Records for the exercise:
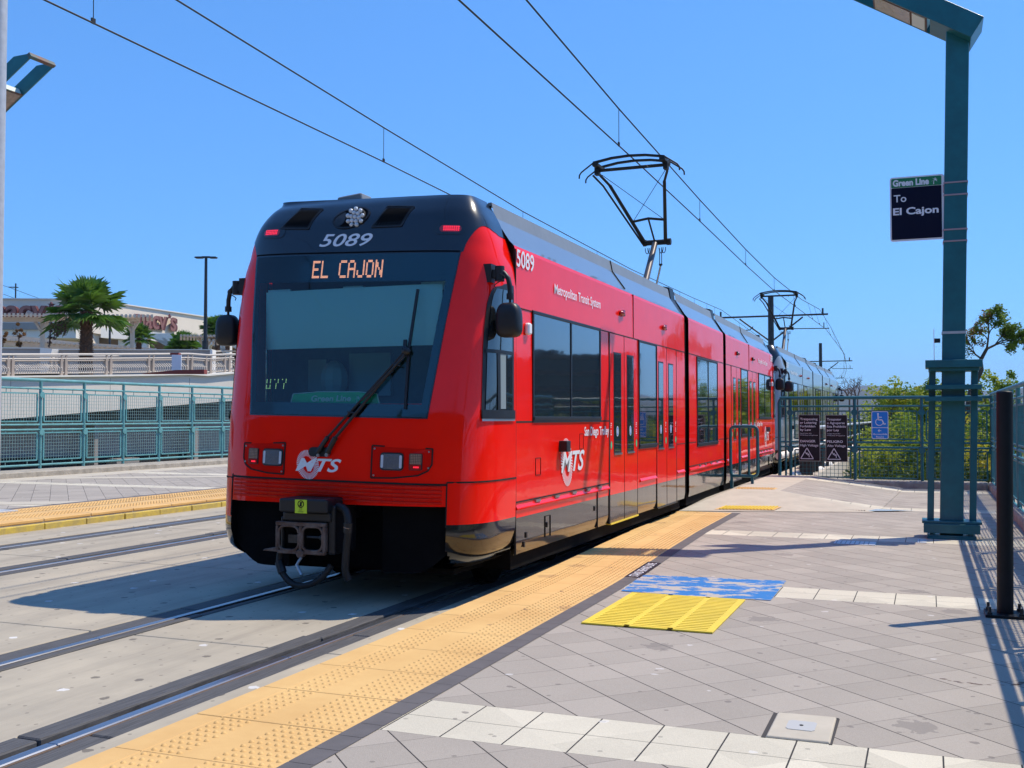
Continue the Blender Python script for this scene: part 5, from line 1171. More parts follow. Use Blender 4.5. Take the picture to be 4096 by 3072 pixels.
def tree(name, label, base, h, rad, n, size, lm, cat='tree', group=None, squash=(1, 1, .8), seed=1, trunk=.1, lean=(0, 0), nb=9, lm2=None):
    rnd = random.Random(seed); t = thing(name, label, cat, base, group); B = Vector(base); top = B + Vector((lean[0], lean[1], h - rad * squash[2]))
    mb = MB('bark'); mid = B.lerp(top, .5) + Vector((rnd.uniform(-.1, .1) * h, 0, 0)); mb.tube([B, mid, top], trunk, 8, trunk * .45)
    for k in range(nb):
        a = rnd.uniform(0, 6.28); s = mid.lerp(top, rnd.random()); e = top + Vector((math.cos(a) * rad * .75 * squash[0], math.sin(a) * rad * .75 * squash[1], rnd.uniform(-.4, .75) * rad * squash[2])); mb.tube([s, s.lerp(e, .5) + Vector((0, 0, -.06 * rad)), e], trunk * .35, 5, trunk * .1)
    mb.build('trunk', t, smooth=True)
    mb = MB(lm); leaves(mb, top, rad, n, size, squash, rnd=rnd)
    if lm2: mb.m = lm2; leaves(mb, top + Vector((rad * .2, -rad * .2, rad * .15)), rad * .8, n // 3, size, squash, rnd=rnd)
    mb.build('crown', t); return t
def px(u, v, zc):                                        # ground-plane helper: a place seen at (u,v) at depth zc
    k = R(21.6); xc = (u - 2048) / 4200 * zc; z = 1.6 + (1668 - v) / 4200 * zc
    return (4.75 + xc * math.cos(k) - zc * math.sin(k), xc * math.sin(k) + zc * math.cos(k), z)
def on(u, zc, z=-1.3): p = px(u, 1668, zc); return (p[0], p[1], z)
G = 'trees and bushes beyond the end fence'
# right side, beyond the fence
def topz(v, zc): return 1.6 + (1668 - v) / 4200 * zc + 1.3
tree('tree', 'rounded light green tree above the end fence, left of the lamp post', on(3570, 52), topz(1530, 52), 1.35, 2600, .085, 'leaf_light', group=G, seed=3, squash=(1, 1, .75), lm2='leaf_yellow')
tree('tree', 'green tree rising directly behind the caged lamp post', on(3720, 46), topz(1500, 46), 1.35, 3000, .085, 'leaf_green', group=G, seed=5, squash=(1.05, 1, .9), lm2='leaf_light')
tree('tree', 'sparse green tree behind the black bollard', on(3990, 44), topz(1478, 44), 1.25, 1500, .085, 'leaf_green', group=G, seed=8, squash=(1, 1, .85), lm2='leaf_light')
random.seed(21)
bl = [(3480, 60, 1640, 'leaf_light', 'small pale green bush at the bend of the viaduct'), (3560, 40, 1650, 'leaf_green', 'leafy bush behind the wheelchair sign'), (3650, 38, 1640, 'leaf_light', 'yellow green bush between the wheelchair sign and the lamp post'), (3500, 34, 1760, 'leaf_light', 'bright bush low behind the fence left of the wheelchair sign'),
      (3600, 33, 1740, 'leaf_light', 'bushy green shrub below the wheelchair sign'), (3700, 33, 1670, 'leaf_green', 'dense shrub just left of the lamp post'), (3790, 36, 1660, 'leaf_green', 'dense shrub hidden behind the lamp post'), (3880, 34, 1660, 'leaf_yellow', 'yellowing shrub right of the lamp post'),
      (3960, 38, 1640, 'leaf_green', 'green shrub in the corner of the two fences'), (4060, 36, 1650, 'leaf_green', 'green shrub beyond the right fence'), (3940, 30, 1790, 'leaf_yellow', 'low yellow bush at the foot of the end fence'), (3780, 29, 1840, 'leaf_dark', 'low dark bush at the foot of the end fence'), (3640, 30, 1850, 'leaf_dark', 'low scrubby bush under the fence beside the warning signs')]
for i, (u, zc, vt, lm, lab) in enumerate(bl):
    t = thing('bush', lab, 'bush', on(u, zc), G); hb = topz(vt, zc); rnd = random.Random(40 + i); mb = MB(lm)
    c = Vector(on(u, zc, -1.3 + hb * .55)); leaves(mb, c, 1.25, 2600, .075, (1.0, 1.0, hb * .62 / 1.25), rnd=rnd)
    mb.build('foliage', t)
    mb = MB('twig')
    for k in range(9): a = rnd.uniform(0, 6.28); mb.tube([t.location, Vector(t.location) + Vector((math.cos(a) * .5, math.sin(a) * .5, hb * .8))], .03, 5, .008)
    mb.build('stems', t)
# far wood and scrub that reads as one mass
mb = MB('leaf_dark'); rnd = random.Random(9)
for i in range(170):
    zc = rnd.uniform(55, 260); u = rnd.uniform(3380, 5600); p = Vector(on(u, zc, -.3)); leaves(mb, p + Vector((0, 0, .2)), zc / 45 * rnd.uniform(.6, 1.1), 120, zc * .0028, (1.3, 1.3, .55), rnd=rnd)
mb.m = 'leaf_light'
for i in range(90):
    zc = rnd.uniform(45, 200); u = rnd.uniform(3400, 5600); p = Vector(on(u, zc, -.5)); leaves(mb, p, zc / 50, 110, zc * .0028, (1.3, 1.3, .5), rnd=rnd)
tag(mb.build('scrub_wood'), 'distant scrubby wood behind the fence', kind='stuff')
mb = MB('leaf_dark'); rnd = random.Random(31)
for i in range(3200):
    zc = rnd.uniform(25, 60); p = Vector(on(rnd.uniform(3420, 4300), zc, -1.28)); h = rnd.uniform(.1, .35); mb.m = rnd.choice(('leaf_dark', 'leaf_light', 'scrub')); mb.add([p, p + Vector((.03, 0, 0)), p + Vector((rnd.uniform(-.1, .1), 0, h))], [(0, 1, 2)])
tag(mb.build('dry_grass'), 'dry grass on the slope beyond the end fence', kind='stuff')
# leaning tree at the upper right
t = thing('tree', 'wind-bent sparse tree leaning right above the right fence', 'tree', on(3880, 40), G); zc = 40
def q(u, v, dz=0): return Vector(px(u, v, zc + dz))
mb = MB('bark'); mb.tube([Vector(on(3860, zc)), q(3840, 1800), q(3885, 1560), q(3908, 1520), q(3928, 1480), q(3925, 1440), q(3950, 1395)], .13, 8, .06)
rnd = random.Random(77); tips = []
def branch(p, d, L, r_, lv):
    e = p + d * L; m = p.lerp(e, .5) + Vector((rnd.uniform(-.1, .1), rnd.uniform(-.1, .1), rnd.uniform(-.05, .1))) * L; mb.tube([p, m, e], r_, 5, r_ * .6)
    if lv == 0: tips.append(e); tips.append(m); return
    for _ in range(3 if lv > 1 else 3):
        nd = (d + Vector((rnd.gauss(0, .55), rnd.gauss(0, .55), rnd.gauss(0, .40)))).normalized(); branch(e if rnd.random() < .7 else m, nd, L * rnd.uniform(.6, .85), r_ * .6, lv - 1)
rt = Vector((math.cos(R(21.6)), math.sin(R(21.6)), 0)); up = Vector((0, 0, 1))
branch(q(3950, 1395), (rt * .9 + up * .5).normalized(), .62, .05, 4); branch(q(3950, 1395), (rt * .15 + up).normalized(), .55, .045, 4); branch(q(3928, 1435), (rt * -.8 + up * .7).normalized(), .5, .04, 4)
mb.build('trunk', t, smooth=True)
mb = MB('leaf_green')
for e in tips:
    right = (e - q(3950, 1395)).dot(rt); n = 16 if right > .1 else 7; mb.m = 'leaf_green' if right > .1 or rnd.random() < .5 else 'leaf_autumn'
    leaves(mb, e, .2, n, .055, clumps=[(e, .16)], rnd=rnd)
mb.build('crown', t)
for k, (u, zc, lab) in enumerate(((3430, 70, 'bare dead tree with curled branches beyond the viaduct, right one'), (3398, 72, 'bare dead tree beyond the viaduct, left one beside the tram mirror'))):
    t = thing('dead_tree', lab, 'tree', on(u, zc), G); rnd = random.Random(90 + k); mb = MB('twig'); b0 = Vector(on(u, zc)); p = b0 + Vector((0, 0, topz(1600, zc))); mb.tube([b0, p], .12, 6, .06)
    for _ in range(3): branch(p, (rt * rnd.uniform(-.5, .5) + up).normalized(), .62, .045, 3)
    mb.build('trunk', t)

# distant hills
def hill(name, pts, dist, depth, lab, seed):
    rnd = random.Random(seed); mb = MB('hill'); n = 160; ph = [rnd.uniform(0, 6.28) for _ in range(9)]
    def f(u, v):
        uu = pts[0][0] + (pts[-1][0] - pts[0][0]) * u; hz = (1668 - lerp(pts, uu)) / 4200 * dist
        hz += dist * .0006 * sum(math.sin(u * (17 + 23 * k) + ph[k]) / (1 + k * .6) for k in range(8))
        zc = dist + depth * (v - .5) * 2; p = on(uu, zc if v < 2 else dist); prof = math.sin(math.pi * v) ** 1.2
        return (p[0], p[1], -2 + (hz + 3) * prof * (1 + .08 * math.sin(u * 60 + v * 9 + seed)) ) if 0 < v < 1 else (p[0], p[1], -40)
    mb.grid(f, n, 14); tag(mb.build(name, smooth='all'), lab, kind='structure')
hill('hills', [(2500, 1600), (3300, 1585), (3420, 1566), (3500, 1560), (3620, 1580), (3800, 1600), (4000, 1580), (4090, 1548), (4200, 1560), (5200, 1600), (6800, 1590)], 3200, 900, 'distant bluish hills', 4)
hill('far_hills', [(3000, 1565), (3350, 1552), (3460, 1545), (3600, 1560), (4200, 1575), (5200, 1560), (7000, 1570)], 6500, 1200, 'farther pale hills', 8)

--

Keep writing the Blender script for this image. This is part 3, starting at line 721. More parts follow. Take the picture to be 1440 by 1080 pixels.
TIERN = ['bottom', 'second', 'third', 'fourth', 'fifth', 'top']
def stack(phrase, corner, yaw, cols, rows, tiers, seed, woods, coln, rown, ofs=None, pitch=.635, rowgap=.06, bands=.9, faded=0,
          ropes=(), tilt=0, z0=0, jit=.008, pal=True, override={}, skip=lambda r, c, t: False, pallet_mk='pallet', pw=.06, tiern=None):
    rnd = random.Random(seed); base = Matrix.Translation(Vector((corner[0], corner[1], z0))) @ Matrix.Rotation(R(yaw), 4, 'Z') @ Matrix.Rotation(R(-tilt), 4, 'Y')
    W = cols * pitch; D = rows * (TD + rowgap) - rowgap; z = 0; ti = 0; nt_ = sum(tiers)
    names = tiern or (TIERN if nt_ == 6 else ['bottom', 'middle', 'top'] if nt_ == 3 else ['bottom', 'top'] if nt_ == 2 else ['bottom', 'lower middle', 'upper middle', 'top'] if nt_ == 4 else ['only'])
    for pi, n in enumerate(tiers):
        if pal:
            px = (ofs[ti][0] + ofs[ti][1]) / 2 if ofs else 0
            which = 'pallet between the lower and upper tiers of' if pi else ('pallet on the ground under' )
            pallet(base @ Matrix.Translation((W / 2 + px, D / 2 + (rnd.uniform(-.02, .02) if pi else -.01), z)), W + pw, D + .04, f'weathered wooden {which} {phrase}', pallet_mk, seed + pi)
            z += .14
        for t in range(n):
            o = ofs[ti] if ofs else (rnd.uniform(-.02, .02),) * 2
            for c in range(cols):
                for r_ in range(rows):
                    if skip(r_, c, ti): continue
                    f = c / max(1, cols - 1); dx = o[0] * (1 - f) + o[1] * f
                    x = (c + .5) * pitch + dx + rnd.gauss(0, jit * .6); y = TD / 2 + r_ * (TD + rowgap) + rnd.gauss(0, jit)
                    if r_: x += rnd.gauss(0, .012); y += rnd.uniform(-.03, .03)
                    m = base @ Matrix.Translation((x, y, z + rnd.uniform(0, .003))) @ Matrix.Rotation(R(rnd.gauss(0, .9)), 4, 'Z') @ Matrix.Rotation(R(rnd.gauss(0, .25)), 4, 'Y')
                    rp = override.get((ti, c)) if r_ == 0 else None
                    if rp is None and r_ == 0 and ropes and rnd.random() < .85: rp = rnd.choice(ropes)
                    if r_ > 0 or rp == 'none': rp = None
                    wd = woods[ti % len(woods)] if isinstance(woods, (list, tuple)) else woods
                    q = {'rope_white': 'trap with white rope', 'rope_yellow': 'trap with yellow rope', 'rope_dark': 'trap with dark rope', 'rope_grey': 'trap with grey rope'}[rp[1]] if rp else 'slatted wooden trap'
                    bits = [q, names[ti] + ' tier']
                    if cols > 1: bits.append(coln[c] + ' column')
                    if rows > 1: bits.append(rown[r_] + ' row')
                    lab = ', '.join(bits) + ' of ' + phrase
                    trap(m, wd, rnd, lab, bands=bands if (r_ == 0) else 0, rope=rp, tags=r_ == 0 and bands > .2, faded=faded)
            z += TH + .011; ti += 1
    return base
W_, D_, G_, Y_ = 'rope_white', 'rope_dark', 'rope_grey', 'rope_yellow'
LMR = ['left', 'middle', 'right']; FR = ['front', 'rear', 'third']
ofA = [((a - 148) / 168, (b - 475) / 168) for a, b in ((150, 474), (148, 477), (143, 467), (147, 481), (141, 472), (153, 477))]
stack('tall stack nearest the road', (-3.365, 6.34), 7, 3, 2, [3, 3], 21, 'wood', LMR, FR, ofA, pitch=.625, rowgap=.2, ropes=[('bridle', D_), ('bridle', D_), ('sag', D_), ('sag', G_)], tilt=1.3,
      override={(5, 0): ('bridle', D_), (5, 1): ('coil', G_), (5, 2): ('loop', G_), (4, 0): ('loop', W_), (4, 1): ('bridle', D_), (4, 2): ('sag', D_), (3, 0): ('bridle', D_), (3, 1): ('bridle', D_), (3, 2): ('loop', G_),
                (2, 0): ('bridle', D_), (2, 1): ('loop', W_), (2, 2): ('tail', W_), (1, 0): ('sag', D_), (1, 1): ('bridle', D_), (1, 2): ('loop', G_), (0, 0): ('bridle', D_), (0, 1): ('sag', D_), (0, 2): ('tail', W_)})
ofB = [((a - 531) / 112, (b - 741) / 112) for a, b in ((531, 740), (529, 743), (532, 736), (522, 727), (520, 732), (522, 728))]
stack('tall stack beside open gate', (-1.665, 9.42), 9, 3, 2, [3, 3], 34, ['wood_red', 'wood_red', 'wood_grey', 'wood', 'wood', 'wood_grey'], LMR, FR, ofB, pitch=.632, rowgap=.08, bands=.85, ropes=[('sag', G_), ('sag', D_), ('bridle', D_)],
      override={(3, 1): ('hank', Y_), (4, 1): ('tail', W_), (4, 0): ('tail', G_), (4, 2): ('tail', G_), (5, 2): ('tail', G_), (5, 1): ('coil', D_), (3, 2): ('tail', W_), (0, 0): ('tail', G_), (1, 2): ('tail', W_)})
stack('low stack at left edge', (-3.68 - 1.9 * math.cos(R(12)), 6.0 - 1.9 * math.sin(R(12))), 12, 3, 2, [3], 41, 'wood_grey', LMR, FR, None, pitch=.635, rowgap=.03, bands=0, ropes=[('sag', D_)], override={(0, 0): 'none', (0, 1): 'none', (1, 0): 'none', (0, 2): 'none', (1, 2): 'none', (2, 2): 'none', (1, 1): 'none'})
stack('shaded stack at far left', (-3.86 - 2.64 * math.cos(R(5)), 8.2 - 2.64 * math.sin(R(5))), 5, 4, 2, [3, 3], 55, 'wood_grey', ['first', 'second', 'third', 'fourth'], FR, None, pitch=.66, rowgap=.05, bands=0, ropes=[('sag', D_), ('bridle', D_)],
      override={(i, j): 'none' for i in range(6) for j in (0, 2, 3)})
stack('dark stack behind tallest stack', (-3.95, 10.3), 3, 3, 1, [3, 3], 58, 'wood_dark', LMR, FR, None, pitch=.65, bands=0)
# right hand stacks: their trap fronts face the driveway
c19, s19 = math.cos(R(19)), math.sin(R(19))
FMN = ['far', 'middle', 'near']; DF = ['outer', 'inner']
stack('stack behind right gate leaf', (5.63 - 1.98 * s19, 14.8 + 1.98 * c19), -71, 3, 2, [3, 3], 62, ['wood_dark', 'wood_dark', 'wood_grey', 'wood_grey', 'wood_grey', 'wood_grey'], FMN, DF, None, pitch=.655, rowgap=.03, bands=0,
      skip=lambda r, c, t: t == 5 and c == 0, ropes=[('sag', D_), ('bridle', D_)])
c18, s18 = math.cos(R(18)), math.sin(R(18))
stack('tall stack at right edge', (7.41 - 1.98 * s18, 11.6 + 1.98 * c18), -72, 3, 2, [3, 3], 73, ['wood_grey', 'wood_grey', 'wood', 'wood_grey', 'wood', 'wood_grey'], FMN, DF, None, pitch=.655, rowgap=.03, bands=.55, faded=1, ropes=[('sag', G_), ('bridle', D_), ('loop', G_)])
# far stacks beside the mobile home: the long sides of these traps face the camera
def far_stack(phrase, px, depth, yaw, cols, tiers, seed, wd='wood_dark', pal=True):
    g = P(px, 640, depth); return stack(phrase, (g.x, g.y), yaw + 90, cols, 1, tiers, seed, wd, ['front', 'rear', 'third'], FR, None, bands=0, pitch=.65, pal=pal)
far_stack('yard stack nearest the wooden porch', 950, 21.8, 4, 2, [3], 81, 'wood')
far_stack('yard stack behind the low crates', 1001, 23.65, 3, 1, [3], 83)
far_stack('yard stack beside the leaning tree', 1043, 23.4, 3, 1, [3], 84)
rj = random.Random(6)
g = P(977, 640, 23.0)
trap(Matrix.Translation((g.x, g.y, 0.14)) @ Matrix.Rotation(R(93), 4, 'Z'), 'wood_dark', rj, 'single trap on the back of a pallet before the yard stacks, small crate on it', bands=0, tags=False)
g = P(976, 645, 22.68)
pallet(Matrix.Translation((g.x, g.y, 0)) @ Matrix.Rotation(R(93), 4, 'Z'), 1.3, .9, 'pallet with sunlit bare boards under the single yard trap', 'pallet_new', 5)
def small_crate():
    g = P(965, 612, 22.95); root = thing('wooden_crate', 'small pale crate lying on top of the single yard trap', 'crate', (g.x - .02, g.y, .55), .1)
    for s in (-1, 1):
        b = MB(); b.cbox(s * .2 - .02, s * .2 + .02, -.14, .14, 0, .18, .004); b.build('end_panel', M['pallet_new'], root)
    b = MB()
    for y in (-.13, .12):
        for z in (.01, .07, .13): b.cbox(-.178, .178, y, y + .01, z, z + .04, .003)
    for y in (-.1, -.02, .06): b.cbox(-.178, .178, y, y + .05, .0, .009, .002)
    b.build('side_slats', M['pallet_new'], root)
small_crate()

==

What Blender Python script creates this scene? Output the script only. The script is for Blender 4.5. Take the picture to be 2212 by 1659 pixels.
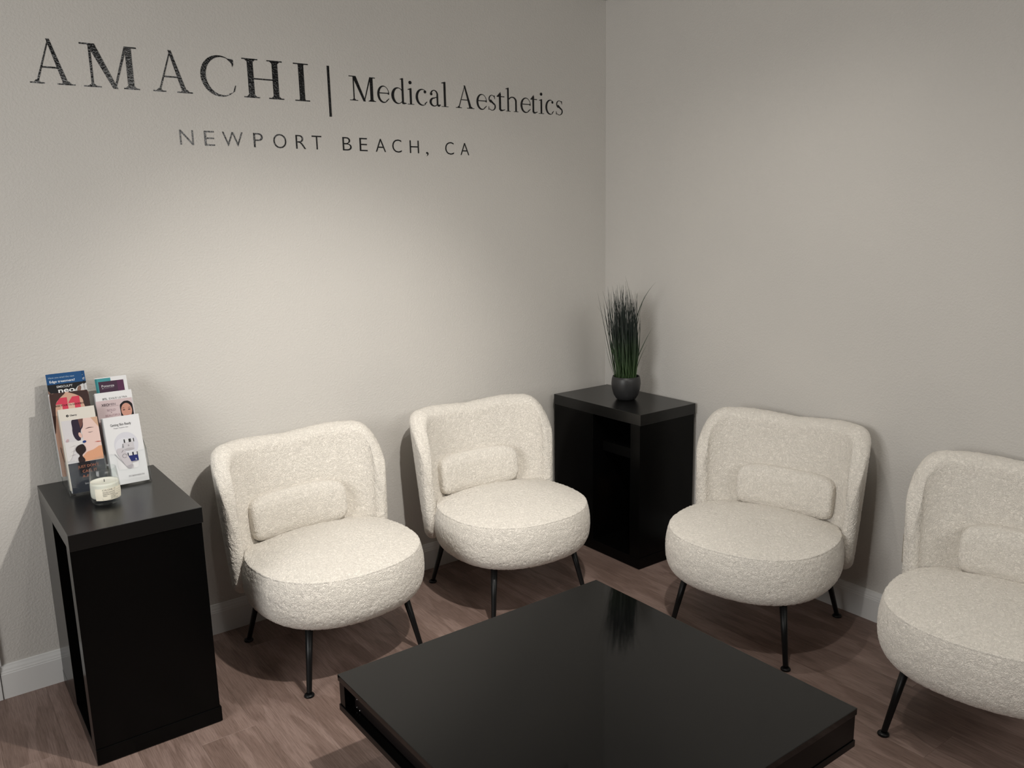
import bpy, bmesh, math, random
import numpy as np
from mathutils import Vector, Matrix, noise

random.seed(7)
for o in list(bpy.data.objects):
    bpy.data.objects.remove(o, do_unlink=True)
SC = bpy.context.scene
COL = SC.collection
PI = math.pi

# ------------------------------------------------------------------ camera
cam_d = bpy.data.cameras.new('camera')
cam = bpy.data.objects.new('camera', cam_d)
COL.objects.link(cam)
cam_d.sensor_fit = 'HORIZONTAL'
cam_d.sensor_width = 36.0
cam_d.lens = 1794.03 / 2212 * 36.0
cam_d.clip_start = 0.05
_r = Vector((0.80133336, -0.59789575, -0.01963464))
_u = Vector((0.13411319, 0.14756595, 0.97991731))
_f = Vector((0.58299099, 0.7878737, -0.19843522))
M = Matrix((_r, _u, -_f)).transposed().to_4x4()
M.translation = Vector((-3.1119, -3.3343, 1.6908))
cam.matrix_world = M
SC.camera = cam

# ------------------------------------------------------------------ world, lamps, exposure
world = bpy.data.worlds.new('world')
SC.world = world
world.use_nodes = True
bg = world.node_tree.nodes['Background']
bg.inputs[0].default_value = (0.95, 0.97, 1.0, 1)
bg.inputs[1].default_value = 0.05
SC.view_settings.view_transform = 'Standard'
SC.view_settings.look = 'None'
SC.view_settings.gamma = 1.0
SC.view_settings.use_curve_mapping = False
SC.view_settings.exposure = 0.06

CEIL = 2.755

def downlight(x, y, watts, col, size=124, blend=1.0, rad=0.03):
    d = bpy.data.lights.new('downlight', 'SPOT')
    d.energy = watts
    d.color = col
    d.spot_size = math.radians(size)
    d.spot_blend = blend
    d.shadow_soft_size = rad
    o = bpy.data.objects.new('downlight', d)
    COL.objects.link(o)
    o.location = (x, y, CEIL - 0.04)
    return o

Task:
Your task is to retype the entries verbatim, starting with the line that holds "g = P(px, 640, depth);" and stopping after the line that holds "far_stack('yard stack nearest".

Exercise solution:
    g = P(px, 640, depth); return stack(phrase, (g.x, g.y), yaw + 90, cols, 1, tiers, seed, wd, ['front', 'rear', 'third'], FR, None, bands=0, pitch=.65, pal=pal)
far_stack('yard stack nearest the wooden porch', 950, 21.8, 4, 2, [3], 81, 'wood')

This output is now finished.